*Task requirements:*
Output the material below in its entirety, exactly as given.

*Records for processing:*
= = = =
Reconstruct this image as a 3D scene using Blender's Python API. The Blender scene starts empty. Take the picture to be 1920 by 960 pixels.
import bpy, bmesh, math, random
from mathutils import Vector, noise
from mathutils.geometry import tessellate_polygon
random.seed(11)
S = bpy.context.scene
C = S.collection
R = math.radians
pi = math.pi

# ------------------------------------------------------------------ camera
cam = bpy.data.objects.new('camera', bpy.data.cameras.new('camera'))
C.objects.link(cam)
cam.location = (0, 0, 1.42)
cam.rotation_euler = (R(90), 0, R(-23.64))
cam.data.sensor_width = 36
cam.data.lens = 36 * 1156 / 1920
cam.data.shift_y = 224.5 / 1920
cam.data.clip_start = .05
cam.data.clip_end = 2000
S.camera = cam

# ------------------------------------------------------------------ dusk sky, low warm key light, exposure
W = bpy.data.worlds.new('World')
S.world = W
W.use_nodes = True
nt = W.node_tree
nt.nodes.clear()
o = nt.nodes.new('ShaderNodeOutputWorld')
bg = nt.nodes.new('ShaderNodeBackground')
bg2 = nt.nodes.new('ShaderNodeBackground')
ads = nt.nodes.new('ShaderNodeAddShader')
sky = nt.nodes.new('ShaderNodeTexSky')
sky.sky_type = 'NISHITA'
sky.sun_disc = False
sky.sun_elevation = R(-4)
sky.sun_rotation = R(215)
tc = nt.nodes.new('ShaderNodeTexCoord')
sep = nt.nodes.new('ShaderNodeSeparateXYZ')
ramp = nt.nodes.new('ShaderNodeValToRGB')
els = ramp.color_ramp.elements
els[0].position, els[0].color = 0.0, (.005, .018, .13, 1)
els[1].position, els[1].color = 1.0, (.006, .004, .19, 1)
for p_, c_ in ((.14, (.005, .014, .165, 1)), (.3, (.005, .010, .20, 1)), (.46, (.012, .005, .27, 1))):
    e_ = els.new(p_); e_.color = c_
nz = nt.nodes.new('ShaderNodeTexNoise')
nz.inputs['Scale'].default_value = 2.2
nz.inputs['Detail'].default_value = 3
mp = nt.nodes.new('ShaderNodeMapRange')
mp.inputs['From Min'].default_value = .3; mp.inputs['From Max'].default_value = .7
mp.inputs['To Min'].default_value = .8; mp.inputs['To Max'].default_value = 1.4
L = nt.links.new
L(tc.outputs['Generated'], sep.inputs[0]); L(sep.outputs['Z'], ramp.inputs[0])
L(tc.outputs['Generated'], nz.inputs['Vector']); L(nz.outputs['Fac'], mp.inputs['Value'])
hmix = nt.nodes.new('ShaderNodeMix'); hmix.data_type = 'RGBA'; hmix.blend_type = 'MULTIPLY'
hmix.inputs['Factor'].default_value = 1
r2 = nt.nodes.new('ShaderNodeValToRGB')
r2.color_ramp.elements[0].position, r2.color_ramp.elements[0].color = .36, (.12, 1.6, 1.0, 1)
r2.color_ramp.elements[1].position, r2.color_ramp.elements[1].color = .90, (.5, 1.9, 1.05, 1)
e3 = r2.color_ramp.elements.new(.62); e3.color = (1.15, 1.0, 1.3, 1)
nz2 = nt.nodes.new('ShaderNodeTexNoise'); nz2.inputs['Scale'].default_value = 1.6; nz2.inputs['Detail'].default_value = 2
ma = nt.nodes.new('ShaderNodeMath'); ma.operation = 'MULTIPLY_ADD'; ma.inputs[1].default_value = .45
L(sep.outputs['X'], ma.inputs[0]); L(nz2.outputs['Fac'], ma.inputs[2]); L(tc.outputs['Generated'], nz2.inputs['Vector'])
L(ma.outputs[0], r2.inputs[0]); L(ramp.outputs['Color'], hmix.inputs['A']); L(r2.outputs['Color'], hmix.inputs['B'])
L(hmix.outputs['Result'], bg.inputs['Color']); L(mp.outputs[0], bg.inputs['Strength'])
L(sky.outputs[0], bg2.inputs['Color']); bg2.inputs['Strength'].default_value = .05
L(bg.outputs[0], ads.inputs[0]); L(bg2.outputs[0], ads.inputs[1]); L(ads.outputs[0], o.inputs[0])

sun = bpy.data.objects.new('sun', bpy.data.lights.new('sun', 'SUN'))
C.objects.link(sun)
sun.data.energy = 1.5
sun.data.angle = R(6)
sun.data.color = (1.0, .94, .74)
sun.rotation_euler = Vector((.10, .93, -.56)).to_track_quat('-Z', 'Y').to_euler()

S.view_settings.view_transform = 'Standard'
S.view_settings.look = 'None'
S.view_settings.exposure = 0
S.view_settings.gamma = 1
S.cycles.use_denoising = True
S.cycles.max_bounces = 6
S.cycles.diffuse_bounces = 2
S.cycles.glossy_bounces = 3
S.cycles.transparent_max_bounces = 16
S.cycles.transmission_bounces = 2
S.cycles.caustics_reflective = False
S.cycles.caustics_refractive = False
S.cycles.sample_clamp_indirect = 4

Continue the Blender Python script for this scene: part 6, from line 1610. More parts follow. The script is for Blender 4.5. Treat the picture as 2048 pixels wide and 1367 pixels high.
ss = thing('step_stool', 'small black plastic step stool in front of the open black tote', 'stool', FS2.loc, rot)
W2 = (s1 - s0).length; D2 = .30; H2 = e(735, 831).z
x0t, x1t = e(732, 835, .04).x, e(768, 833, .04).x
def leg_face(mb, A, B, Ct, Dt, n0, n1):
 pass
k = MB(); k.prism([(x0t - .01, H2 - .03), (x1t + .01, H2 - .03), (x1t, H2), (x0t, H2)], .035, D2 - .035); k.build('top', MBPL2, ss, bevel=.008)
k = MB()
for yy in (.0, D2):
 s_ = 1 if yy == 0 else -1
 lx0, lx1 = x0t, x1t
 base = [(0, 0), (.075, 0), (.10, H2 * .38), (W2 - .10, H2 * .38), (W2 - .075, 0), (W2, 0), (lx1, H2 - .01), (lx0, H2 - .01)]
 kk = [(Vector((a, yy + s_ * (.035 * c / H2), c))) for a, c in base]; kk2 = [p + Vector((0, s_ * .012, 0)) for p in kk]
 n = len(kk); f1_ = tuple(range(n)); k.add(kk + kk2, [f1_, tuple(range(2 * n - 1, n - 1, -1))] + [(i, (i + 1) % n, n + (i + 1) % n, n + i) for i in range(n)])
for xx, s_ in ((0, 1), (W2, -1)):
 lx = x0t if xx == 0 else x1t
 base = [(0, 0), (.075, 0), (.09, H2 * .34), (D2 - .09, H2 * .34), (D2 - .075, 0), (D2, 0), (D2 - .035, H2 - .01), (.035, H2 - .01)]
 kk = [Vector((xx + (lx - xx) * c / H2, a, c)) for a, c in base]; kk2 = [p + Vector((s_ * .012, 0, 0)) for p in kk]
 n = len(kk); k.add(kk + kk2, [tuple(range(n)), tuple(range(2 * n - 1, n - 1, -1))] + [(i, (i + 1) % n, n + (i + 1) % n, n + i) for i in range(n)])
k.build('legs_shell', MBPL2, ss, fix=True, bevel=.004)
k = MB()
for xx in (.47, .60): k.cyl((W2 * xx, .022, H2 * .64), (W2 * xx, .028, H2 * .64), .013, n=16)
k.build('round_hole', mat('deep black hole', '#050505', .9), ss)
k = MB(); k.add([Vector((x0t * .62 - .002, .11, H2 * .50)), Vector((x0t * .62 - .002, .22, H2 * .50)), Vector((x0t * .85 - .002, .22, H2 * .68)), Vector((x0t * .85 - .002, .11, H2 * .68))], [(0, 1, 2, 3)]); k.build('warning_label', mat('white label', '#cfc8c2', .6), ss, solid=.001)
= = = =
*Worked solution:*
Reconstruct this image as a 3D scene using Blender's Python API. The Blender scene starts empty. Take the picture to be 1920 by 960 pixels.
import bpy, bmesh, math, random
from mathutils import Vector, noise
from mathutils.geometry import tessellate_polygon
random.seed(11)
S = bpy.context.scene
C = S.collection
R = math.radians
pi = math.pi

# ------------------------------------------------------------------ camera
cam = bpy.data.objects.new('camera', bpy.data.cameras.new('camera'))
C.objects.link(cam)
cam.location = (0, 0, 1.42)
cam.rotation_euler = (R(90), 0, R(-23.64))
cam.data.sensor_width = 36
cam.data.lens = 36 * 1156 / 1920
cam.data.shift_y = 224.5 / 1920
cam.data.clip_start = .05
cam.data.clip_end = 2000
S.camera = cam

# ------------------------------------------------------------------ dusk sky, low warm key light, exposure
W = bpy.data.worlds.new('World')
S.world = W
W.use_nodes = True
nt = W.node_tree
nt.nodes.clear()
o = nt.nodes.new('ShaderNodeOutputWorld')
bg = nt.nodes.new('ShaderNodeBackground')
bg2 = nt.nodes.new('ShaderNodeBackground')
ads = nt.nodes.new('ShaderNodeAddShader')
sky = nt.nodes.new('ShaderNodeTexSky')
sky.sky_type = 'NISHITA'
sky.sun_disc = False
sky.sun_elevation = R(-4)
sky.sun_rotation = R(215)
tc = nt.nodes.new('ShaderNodeTexCoord')
sep = nt.nodes.new('ShaderNodeSeparateXYZ')
ramp = nt.nodes.new('ShaderNodeValToRGB')
els = ramp.color_ramp.elements
els[0].position, els[0].color = 0.0, (.005, .018, .13, 1)
els[1].position, els[1].color = 1.0, (.006, .004, .19, 1)
for p_, c_ in ((.14, (.005, .014, .165, 1)), (.3, (.005, .010, .20, 1)), (.46, (.012, .005, .27, 1))):
    e_ = els.new(p_); e_.color = c_
nz = nt.nodes.new('ShaderNodeTexNoise')
nz.inputs['Scale'].default_value = 2.2
nz.inputs['Detail'].default_value = 3
mp = nt.nodes.new('ShaderNodeMapRange')
mp.inputs['From Min'].default_value = .3; mp.inputs['From Max'].default_value = .7
mp.inputs['To Min'].default_value = .8; mp.inputs['To Max'].default_value = 1.4
L = nt.links.new
L(tc.outputs['Generated'], sep.inputs[0]); L(sep.outputs['Z'], ramp.inputs[0])
L(tc.outputs['Generated'], nz.inputs['Vector']); L(nz.outputs['Fac'], mp.inputs['Value'])
hmix = nt.nodes.new('ShaderNodeMix'); hmix.data_type = 'RGBA'; hmix.blend_type = 'MULTIPLY'
hmix.inputs['Factor'].default_value = 1
r2 = nt.nodes.new('ShaderNodeValToRGB')
r2.color_ramp.elements[0].position, r2.color_ramp.elements[0].color = .36, (.12, 1.6, 1.0, 1)
r2.color_ramp.elements[1].position, r2.color_ramp.elements[1].color = .90, (.5, 1.9, 1.05, 1)
e3 = r2.color_ramp.elements.new(.62); e3.color = (1.15, 1.0, 1.3, 1)
nz2 = nt.nodes.new('ShaderNodeTexNoise'); nz2.inputs['Scale'].default_value = 1.6; nz2.inputs['Detail'].default_value = 2
ma = nt.nodes.new('ShaderNodeMath'); ma.operation = 'MULTIPLY_ADD'; ma.inputs[1].default_value = .45
L(sep.outputs['X'], ma.inputs[0]); L(nz2.outputs['Fac'], ma.inputs[2]); L(tc.outputs['Generated'], nz2.inputs['Vector'])
L(ma.outputs[0], r2.inputs[0]); L(ramp.outputs['Color'], hmix.inputs['A']); L(r2.outputs['Color'], hmix.inputs['B'])
L(hmix.outputs['Result'], bg.inputs['Color']); L(mp.outputs[0], bg.inputs['Strength'])
L(sky.outputs[0], bg2.inputs['Color']); bg2.inputs['Strength'].default_value = .05
L(bg.outputs[0], ads.inputs[0]); L(bg2.outputs[0], ads.inputs[1]); L(ads.outputs[0], o.inputs[0])

sun = bpy.data.objects.new('sun', bpy.data.lights.new('sun', 'SUN'))
C.objects.link(sun)
sun.data.energy = 1.5
sun.data.angle = R(6)
sun.data.color = (1.0, .94, .74)
sun.rotation_euler = Vector((.10, .93, -.56)).to_track_quat('-Z', 'Y').to_euler()

S.view_settings.view_transform = 'Standard'
S.view_settings.look = 'None'
S.view_settings.exposure = 0
S.view_settings.gamma = 1
S.cycles.use_denoising = True
S.cycles.max_bounces = 6
S.cycles.diffuse_bounces = 2
S.cycles.glossy_bounces = 3
S.cycles.transparent_max_bounces = 16
S.cycles.transmission_bounces = 2
S.cycles.caustics_reflective = False
S.cycles.caustics_refractive = False
S.cycles.sample_clamp_indirect = 4

Continue the Blender Python script for this scene: part 6, from line 1610. More parts follow. The script is for Blender 4.5. Treat the picture as 2048 pixels wide and 1367 pixels high.
ss = thing('step_stool', 'small black plastic step stool in front of the open black tote', 'stool', FS2.loc, rot)
W2 = (s1 - s0).length; D2 = .30; H2 = e(735, 831).z
x0t, x1t = e(732, 835, .04).x, e(768, 833, .04).x
def leg_face(mb, A, B, Ct, Dt, n0, n1):
 pass
k = MB(); k.prism([(x0t - .01, H2 - .03), (x1t + .01, H2 - .03), (x1t, H2), (x0t, H2)], .035, D2 - .035); k.build('top', MBPL2, ss, bevel=.008)
k = MB()
for yy in (.0, D2):
 s_ = 1 if yy == 0 else -1
 lx0, lx1 = x0t, x1t
 base = [(0, 0), (.075, 0), (.10, H2 * .38), (W2 - .10, H2 * .38), (W2 - .075, 0), (W2, 0), (lx1, H2 - .01), (lx0, H2 - .01)]
 kk = [(Vector((a, yy + s_ * (.035 * c / H2), c))) for a, c in base]; kk2 = [p + Vector((0, s_ * .012, 0)) for p in kk]
 n = len(kk); f1_ = tuple(range(n)); k.add(kk + kk2, [f1_, tuple(range(2 * n - 1, n - 1, -1))] + [(i, (i + 1) % n, n + (i + 1) % n, n + i) for i in range(n)])
for xx, s_ in ((0, 1), (W2, -1)):
 lx = x0t if xx == 0 else x1t
 base = [(0, 0), (.075, 0), (.09, H2 * .34), (D2 - .09, H2 * .34), (D2 - .075, 0), (D2, 0), (D2 - .035, H2 - .01), (.035, H2 - .01)]
 kk = [Vector((xx + (lx - xx) * c / H2, a, c)) for a, c in base]; kk2 = [p + Vector((s_ * .012, 0, 0)) for p in kk]
 n = len(kk); k.add(kk + kk2, [tuple(range(n)), tuple(range(2 * n - 1, n - 1, -1))] + [(i, (i + 1) % n, n + (i + 1) % n, n + i) for i in range(n)])
k.build('legs_shell', MBPL2, ss, fix=True, bevel=.004)
k = MB()
for xx in (.47, .60): k.cyl((W2 * xx, .022, H2 * .64), (W2 * xx, .028, H2 * .64), .013, n=16)
k.build('round_hole', mat('deep black hole', '#050505', .9), ss)
k = MB(); k.add([Vector((x0t * .62 - .002, .11, H2 * .50)), Vector((x0t * .62 - .002, .22, H2 * .50)), Vector((x0t * .85 - .002, .22, H2 * .68)), Vector((x0t * .85 - .002, .11, H2 * .68))], [(0, 1, 2, 3)]); k.build('warning_label', mat('white label', '#cfc8c2', .6), ss, solid=.001)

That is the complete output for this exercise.